From X-bit Labs: Toshiba Corp. has confirmed that it would no longer sell netbooks in the U.S. The company will offer customers inexpensive notebooks and ultra-slim notebooks/ultrabooks to those, who demand low cost or high portability. Although the firm will continue to offer netbooks in some other regions, it is clear that the days of netbooks in general are counted.

Citing slow sales of ultra low-cost mobile personal computers in the country, an executive for Toshiba America confirmed the company's plan to abandon the netbook business in the U.S. in an interview with Liliputing web-site. Older netbooks may still be available, but only while the stock lasts. For those, who want extreme portability, Toshiba will concentrate on offering ultrabooks such as the Toshiba Portege Z830 which come in a similar thin and light form-factor, but much better performance than any netbook.

Toshiba is not alone with its intention to drop netbook business. Dell, Lenovo Group, Samsung and Sony have, apparently, also abandoned their netbooks in many regions. In fact, only Acer Group, Asustek Computer and Hewlett-Packard continue to sell netbooks in mass quantities.

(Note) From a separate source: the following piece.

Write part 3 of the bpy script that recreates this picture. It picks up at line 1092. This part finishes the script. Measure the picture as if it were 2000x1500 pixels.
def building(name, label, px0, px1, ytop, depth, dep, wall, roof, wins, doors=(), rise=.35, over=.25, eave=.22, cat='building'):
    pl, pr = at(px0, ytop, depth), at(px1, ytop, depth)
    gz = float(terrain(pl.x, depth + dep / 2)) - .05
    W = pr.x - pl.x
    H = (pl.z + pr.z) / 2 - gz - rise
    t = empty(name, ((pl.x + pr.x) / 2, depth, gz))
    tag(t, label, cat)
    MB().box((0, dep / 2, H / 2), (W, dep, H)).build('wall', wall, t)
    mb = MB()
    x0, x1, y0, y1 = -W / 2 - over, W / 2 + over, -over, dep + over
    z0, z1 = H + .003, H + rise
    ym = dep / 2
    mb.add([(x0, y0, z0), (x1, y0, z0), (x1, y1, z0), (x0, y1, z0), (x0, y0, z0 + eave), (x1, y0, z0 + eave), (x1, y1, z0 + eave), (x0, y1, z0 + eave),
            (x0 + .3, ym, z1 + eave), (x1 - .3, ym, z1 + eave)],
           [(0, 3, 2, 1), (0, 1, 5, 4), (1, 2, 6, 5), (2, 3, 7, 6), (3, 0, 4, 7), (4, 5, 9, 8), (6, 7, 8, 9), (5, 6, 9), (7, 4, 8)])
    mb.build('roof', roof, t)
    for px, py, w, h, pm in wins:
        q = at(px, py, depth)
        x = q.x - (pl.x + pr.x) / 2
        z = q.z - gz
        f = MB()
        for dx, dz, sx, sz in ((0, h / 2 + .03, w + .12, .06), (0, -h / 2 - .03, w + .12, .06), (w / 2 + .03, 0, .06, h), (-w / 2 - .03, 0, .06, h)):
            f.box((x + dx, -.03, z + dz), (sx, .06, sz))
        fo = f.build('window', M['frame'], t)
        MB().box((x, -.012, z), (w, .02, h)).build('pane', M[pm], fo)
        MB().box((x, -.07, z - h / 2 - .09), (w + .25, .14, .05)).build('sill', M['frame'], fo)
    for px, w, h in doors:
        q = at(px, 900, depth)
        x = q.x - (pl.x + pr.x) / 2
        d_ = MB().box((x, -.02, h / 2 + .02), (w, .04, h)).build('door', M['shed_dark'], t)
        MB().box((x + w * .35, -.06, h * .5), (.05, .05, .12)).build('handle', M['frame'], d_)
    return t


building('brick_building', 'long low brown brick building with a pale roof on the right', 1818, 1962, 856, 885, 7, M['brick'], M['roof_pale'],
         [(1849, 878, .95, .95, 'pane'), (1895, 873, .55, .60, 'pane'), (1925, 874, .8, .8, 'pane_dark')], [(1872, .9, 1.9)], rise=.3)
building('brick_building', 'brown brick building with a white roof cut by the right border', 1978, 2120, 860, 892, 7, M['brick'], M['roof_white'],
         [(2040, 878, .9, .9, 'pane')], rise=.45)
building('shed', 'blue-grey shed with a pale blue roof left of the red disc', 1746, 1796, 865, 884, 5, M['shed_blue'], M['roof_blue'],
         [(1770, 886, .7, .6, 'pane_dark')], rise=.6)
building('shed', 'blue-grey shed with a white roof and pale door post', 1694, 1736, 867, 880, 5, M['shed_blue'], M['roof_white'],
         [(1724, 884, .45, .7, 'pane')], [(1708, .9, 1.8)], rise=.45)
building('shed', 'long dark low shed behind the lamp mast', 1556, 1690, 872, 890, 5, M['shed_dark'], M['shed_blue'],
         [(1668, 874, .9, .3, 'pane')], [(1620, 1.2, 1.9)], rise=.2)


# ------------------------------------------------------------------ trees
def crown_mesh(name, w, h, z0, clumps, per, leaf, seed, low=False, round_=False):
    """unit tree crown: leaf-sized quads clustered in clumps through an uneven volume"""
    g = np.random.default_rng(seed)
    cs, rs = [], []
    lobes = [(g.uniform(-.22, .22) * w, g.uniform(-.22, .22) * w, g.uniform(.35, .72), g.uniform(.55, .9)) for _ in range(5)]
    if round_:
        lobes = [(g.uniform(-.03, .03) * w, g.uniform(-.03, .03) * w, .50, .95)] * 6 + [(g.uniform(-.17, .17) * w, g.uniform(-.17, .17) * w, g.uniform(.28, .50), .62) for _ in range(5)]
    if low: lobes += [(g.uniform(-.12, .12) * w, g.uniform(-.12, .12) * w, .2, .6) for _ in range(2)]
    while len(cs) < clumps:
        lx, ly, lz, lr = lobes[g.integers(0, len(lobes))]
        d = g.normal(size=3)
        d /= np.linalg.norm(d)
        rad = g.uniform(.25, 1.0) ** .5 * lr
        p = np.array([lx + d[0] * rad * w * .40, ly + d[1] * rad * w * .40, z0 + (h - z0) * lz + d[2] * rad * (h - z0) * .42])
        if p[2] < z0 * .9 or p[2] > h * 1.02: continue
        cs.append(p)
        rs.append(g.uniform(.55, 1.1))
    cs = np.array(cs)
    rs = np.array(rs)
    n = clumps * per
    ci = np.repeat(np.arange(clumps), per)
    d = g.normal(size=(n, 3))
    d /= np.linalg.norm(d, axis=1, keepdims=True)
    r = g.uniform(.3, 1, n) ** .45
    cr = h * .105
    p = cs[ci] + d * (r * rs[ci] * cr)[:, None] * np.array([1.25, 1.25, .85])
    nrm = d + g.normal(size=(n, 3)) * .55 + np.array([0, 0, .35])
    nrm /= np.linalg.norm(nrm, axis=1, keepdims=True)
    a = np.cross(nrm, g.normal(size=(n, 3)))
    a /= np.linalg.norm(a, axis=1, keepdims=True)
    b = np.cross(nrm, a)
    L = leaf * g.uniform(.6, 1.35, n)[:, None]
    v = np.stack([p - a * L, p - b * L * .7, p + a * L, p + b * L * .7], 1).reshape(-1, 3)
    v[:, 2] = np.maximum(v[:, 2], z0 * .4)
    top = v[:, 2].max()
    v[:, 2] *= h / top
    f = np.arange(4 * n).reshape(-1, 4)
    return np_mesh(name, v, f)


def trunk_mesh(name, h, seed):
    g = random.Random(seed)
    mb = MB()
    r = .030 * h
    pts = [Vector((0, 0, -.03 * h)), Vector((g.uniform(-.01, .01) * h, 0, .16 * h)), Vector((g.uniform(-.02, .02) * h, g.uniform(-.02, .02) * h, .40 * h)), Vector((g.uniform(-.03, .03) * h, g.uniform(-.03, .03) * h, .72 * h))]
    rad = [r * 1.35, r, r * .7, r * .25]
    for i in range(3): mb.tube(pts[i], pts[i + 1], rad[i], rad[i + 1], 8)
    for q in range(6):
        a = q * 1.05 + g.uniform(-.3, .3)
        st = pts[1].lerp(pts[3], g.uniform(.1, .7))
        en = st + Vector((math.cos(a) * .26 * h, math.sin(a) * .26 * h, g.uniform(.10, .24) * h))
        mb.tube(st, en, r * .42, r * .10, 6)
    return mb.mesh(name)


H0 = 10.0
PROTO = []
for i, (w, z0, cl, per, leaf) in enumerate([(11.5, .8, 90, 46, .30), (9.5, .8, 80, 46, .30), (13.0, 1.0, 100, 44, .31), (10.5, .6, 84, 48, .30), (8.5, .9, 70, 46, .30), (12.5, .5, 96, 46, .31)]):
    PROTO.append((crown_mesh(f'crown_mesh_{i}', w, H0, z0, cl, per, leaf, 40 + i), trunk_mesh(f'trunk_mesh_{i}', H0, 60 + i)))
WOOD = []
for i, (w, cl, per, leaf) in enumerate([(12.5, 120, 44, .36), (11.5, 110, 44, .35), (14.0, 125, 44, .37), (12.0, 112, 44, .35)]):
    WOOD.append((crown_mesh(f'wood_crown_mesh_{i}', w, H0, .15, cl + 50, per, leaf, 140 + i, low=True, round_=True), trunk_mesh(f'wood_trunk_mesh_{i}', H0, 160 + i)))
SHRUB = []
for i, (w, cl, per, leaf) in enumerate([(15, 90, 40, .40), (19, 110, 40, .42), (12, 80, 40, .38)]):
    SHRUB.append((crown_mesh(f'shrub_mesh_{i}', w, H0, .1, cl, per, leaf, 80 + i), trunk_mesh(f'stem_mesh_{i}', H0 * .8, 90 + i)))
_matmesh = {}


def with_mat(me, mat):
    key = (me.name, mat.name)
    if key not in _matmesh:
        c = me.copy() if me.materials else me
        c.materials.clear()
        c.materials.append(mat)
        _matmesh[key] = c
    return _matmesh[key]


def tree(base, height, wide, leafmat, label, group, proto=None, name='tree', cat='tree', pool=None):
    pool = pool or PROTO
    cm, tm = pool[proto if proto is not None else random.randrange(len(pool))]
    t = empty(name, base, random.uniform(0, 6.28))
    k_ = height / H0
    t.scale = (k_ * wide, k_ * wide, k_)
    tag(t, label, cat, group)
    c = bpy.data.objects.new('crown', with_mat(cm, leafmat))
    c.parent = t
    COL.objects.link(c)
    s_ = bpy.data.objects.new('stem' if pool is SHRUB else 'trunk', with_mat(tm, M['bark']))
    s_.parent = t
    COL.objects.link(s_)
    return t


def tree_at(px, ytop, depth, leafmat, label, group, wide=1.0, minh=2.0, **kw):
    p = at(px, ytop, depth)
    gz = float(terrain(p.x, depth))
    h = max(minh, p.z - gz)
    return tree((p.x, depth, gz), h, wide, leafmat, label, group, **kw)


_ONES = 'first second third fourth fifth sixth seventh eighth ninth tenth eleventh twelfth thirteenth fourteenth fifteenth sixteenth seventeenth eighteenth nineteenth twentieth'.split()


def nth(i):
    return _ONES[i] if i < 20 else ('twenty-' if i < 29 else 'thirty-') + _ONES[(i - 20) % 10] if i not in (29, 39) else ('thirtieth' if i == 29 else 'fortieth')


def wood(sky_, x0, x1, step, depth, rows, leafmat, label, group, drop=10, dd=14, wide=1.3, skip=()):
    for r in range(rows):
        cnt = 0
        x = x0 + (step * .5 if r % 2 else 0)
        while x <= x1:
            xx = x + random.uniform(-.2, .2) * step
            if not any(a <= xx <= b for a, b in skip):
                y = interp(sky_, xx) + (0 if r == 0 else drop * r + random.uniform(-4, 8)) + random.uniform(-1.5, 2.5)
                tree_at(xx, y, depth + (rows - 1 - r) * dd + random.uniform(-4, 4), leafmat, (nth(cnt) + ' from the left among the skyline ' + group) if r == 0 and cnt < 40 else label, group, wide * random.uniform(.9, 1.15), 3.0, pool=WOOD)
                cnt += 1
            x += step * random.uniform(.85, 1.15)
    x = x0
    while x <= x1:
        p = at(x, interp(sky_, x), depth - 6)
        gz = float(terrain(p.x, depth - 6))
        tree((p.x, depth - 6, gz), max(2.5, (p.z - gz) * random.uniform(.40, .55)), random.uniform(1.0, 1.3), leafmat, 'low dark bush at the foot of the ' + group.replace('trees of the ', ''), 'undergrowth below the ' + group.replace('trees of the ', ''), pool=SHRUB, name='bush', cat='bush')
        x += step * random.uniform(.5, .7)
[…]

While netbooks - personal computers in clamshell form-factor with 7" - 10" screens and very low-cost microprocessor - have been positioned to be a line of inexpensive ultra-portable PCs, in reality those systems were never used as traditional PCs. Netbooks turned out to be too slow for more or less demanding productivity applications and thus were turned down by professionals or multimedia-interested end-users. Therefore, people used those devices for basic Internet browsing, communications and other very simple tasks. When media tablets, such as Apple iPad, started to show up on the market offering similar functionality amid better interface and portability, netbooks' popularity quickly decreased.